■ GIVEN TASK: Retype the listing that follows, word for word.

■ RECORDS SUPPLIED:
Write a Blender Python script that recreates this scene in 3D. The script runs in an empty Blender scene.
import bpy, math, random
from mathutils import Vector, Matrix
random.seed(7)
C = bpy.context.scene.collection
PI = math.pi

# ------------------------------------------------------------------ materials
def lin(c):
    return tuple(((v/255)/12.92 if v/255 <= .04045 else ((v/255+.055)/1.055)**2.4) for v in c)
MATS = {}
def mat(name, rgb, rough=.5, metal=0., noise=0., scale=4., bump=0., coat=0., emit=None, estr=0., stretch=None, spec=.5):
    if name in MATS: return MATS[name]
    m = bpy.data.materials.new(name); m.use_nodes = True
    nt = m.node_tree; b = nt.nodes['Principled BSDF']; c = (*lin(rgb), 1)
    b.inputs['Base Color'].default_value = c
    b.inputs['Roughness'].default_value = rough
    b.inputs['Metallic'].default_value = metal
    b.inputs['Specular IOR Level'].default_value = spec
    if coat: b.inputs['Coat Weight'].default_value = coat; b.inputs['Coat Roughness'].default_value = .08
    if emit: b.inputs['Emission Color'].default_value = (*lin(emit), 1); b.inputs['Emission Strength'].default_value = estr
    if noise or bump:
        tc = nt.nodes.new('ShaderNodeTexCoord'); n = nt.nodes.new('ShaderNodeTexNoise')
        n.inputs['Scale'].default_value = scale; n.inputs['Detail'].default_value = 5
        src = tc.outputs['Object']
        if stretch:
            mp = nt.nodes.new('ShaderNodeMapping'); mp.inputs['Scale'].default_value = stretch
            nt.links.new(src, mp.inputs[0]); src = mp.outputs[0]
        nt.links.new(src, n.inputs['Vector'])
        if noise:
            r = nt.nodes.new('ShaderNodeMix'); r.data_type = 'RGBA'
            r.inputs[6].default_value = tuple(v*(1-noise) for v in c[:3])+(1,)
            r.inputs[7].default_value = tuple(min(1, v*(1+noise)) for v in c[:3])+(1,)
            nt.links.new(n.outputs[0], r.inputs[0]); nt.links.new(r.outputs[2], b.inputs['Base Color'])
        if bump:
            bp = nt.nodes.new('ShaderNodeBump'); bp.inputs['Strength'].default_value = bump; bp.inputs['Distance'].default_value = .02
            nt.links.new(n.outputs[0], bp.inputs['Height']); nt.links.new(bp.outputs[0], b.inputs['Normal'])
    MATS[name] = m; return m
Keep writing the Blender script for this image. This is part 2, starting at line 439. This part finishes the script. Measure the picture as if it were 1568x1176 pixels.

■ FULL ANSWER:
Write a Blender Python script that recreates this scene in 3D. The script runs in an empty Blender scene.
import bpy, math, random
from mathutils import Vector, Matrix
random.seed(7)
C = bpy.context.scene.collection
PI = math.pi

# ------------------------------------------------------------------ materials
def lin(c):
    return tuple(((v/255)/12.92 if v/255 <= .04045 else ((v/255+.055)/1.055)**2.4) for v in c)
MATS = {}
def mat(name, rgb, rough=.5, metal=0., noise=0., scale=4., bump=0., coat=0., emit=None, estr=0., stretch=None, spec=.5):
    if name in MATS: return MATS[name]
    m = bpy.data.materials.new(name); m.use_nodes = True
    nt = m.node_tree; b = nt.nodes['Principled BSDF']; c = (*lin(rgb), 1)
    b.inputs['Base Color'].default_value = c
    b.inputs['Roughness'].default_value = rough
    b.inputs['Metallic'].default_value = metal
    b.inputs['Specular IOR Level'].default_value = spec
    if coat: b.inputs['Coat Weight'].default_value = coat; b.inputs['Coat Roughness'].default_value = .08
    if emit: b.inputs['Emission Color'].default_value = (*lin(emit), 1); b.inputs['Emission Strength'].default_value = estr
    if noise or bump:
        tc = nt.nodes.new('ShaderNodeTexCoord'); n = nt.nodes.new('ShaderNodeTexNoise')
        n.inputs['Scale'].default_value = scale; n.inputs['Detail'].default_value = 5
        src = tc.outputs['Object']
        if stretch:
            mp = nt.nodes.new('ShaderNodeMapping'); mp.inputs['Scale'].default_value = stretch
            nt.links.new(src, mp.inputs[0]); src = mp.outputs[0]
        nt.links.new(src, n.inputs['Vector'])
        if noise:
            r = nt.nodes.new('ShaderNodeMix'); r.data_type = 'RGBA'
            r.inputs[6].default_value = tuple(v*(1-noise) for v in c[:3])+(1,)
            r.inputs[7].default_value = tuple(min(1, v*(1+noise)) for v in c[:3])+(1,)
            nt.links.new(n.outputs[0], r.inputs[0]); nt.links.new(r.outputs[2], b.inputs['Base Color'])
        if bump:
            bp = nt.nodes.new('ShaderNodeBump'); bp.inputs['Strength'].default_value = bump; bp.inputs['Distance'].default_value = .02
            nt.links.new(n.outputs[0], bp.inputs['Height']); nt.links.new(bp.outputs[0], b.inputs['Normal'])
    MATS[name] = m; return m
Keep writing the Blender script for this image. This is part 2, starting at line 439. This part finishes the script. Measure the picture as if it were 1568x1176 pixels.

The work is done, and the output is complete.